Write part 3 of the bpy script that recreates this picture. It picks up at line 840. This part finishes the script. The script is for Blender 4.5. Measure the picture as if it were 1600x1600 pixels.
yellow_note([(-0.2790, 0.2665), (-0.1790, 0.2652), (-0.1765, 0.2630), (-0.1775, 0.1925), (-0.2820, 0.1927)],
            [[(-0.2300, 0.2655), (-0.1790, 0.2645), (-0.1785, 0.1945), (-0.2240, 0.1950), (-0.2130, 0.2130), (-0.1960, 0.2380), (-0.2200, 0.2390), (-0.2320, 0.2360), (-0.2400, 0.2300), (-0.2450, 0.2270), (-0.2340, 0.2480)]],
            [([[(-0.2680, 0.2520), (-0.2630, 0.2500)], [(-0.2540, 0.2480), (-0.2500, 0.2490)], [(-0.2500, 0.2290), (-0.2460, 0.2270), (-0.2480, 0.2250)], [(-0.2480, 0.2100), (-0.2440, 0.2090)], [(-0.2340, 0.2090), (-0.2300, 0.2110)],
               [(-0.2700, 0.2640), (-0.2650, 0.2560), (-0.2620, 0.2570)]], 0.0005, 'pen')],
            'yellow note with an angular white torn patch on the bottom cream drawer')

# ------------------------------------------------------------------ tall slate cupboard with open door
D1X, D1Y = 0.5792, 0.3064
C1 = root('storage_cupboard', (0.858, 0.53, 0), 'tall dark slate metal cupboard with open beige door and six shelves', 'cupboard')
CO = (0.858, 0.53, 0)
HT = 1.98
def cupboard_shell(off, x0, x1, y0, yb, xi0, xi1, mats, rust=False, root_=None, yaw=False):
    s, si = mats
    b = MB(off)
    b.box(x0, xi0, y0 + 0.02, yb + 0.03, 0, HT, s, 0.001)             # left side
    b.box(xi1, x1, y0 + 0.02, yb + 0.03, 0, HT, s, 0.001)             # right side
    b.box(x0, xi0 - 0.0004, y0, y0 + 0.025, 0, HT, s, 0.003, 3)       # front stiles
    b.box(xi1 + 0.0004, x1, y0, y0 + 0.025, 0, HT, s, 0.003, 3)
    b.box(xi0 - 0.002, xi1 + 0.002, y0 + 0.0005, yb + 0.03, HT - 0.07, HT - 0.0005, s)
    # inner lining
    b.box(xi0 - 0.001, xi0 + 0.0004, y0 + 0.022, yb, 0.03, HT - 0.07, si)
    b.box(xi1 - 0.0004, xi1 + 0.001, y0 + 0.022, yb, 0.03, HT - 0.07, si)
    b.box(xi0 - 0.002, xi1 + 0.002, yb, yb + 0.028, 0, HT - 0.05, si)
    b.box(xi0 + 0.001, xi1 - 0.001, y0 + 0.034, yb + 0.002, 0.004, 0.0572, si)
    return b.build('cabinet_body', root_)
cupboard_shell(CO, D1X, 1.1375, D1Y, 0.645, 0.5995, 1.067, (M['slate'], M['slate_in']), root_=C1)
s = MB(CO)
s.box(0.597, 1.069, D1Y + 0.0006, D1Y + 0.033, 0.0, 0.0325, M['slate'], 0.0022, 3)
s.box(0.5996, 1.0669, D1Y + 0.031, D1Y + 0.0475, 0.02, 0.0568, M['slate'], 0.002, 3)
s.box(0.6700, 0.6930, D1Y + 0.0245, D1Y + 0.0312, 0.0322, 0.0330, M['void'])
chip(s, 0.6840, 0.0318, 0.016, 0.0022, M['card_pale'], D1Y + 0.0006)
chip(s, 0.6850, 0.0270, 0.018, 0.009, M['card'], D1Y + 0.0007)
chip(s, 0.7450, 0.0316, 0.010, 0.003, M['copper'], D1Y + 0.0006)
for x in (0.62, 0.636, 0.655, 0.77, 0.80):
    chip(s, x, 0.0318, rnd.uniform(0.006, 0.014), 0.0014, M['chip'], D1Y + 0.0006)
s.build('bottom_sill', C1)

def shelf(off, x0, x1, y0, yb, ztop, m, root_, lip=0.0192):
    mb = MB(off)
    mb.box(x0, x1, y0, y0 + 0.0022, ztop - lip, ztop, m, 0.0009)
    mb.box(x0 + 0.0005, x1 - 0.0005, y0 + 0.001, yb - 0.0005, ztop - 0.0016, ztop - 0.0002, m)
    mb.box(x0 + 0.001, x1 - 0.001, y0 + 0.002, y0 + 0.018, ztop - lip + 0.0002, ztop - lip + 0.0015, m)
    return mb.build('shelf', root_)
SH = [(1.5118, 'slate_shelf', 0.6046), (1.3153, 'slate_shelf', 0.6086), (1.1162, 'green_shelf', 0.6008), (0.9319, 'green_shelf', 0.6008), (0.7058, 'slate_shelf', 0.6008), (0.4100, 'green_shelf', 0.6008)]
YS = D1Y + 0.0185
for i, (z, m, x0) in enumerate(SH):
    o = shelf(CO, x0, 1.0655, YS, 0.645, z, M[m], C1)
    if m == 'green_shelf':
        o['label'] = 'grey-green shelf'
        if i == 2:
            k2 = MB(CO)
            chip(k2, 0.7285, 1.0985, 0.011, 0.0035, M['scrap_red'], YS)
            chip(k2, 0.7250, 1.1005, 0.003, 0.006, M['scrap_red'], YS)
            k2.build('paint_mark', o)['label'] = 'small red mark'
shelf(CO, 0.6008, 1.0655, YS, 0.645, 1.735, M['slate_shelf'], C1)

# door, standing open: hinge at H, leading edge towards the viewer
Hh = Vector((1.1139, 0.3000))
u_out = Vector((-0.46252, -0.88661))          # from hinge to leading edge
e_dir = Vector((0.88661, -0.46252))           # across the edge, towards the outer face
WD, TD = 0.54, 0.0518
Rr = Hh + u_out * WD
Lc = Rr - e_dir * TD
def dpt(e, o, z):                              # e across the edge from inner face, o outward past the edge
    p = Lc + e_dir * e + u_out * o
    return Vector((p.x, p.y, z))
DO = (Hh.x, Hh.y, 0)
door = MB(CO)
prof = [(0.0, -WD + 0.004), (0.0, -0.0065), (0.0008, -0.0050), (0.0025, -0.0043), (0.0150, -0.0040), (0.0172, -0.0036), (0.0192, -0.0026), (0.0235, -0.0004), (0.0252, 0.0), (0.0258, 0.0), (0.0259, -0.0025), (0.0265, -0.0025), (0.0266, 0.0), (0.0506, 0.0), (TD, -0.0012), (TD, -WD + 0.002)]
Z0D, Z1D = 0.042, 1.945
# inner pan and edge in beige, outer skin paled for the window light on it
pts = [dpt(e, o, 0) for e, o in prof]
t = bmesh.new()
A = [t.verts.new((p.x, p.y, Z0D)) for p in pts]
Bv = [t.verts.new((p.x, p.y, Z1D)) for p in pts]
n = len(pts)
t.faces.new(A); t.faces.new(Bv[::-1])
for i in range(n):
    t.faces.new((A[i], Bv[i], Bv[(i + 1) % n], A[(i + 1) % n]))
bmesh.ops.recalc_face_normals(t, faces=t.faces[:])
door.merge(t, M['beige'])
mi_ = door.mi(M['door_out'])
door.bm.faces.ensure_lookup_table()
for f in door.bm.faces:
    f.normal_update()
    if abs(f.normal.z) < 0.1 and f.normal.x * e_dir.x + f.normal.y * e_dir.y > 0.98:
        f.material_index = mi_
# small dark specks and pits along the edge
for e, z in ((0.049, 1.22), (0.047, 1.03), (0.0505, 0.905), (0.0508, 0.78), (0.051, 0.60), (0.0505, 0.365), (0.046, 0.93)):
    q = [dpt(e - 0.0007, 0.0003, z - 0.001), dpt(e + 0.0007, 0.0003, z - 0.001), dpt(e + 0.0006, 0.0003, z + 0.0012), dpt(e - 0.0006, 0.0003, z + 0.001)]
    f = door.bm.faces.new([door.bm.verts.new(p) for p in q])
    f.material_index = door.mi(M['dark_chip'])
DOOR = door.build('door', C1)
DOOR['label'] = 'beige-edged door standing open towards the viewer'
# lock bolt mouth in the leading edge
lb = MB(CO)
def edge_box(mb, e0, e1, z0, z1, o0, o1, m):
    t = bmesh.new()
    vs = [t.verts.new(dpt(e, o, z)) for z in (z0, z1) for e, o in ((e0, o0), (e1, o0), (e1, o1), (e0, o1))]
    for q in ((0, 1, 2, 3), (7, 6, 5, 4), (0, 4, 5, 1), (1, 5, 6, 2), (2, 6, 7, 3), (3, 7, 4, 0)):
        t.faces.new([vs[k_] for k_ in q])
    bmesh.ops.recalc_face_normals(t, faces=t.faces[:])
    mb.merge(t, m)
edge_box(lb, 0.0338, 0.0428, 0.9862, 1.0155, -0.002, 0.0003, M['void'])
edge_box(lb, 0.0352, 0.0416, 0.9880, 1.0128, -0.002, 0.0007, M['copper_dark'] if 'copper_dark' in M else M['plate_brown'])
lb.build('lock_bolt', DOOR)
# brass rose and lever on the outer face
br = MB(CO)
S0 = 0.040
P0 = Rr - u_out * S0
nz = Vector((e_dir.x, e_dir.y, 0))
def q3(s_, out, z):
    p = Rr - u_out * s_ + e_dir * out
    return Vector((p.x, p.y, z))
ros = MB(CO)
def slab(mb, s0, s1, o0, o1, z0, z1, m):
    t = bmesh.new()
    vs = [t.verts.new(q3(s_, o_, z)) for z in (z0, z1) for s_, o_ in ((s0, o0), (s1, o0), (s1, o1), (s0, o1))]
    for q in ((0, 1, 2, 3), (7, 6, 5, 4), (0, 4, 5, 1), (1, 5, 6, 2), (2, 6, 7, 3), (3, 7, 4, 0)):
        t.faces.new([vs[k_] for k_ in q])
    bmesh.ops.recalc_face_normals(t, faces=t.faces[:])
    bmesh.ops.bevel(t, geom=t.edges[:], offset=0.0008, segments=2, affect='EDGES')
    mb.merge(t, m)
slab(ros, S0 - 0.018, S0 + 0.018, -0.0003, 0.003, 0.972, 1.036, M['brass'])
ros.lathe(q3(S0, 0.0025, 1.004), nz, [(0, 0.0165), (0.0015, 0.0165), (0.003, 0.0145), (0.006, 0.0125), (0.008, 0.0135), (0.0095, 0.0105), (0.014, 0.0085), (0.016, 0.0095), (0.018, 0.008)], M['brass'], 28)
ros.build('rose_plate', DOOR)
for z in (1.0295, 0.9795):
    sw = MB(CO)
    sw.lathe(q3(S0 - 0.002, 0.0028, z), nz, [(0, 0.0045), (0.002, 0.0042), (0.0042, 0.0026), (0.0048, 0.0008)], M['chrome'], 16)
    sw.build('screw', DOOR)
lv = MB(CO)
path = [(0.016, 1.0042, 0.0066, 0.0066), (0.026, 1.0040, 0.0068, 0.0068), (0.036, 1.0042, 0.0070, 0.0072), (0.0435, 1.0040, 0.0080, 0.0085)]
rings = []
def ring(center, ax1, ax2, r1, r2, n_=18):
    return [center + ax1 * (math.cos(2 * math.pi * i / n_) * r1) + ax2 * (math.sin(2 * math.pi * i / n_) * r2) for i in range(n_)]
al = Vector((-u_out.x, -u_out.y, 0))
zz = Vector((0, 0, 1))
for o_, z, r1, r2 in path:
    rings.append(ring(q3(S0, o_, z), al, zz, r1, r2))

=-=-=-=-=

### EXERCISE DIRECTIONS
Nothing but the lines from the one with "o = shelf(CO, x0, 1.0655, YS, 0.645, z, M[m], C1)" through the one with "1.735, M['slate_shelf'], C1)" should be retyped; include both and keep them exact.

### EXERCISE SOLUTION
    o = shelf(CO, x0, 1.0655, YS, 0.645, z, M[m], C1)
    if m == 'green_shelf':
        o['label'] = 'grey-green shelf'
        if i == 2:
            k2 = MB(CO)
            chip(k2, 0.7285, 1.0985, 0.011, 0.0035, M['scrap_red'], YS)
            chip(k2, 0.7250, 1.1005, 0.003, 0.006, M['scrap_red'], YS)
            k2.build('paint_mark', o)['label'] = 'small red mark'
shelf(CO, 0.6008, 1.0655, YS, 0.645, 1.735, M['slate_shelf'], C1)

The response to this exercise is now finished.